50 anni fa. L’autunno caldo. Il 1969. Il contratto dei metalmeccanici. E il ruolo decisivo giocato dal Ministro del lavoro, Carlo Donat-Cattin. Il tutto condito dalle immagini inedite della trattativa condotta al Ministero da Donat -Cattin con i leader sindacali e confindustriali dell’epoca. Sono questi i titoli di un convegno di raro interesse organizzato a Torino dalla Fondazione Donat-Cattin a cui hanno partecipato sindacalisti, intellettuali, politici ed economisti. Un convegno che ci ha detto e che ci ha trasmesso sostanzialmente 3 cose. 

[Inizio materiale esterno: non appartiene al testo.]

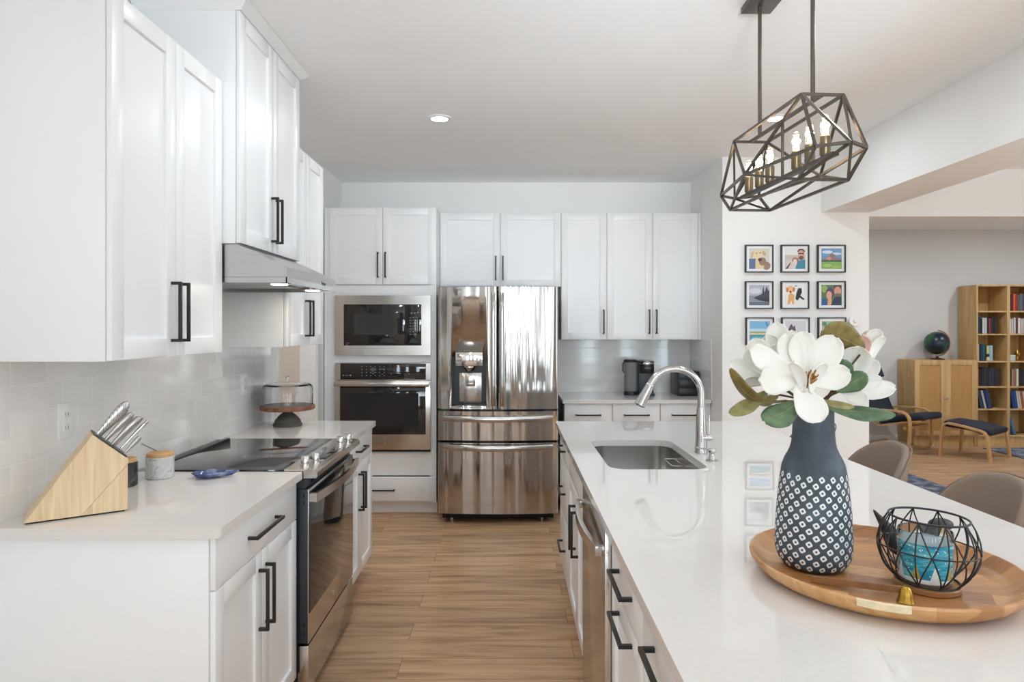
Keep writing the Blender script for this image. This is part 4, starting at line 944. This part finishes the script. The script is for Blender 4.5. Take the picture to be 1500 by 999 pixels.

Innanzitutto in un’epoca decisiva e cruciale per la democrazia italiana la politica ha saputo “assumersi le sue responsabilità e decidere”, per riprendere le parole pronunciate da Donat-Cattin l’8 gennaio del 1970, il giorno della firma del contratto dei metalmeccanici siglato delle parti sociali. Una politica che sapeva assumersi le sue responsabilità perché era fatta e gestita da statisti e da leader. Il confronto con la stagione contemporanea è semplicemente impossibile nonché improponibile. 

In secondo luogo la forza e il peso delle organizzazioni sociali dell’epoca. I sindacati sapevano intercettare e rappresentare i bisogni, le attese e le richieste dei lavoratori perché vivevano e convivevano con i lavoratori. Per capirci, non erano una “casta” disancorata dalla realtà ma affondavano le loro radici nel tessuto vivo e nelle contraddizioni della società. Un ruolo e una “mission” che faceva dei sindacati un soggetto politico, ma non partitico, cruciale per la conservazione e il rafforzamento della stessa qualità della nostra democrazia. 

In ultimo il coraggio e la determinazione del “Ministro dei lavoratori”, Carlo Donat-Cattin. Un ministro che, per la prima volta, seppe trasformare il ruolo politico di un ministero inaugurando una strategia e una prassi che uscivano dalla neutralità nell’affrontare e nel risolvere una questione spinosa come quella del rinnovo del contratto dei metalmeccanici. Certo, ci voleva anche e soprattutto coraggio nel perseguire quell’obiettivo oltre a possedere una visone precisa della società e del suo sviluppo. Un ministro che seppe, in quella stagione, condurre una battaglia quasi solitaria nel suo partito, la Dc, che cambiò proprio in quell’anno – il 1969 – ben tre segretari nazionali e che era più preoccupato dei suoi equilibri interni che non a quelli che si andavano definendo nella società. Un ministro che, con quell’accordo, ha contribuito anche a chiudere la stagione del cosiddetto “autunno caldo” che ha sconvolto i connotati tradizionali della società italiana innescando quella protesta operaia e studentesca che ha modificato gli stessi equilibri politici del nostro paese.

Ecco perché ricordare quella fase storica non significa solo attardarsi nella nostalgia o limitarsi alla sola memoria storica ma, al contrario, rielaborare e rivedere le ragioni e i comportamenti di una classe dirigente che sapeva anticipare le novità che attraversavano la società italiana e, al contempo, guidarne politicamente le soluzioni. Quando la politica era studio, approfondimento, elaborazione, scelta, coerenza e coraggio. Come seppe fare Carlo Donat-Cattin chiudendo il contratto dei metalmeccanici e affrontando di petto le difficoltà e le contraddizioni dell’autunno caldo.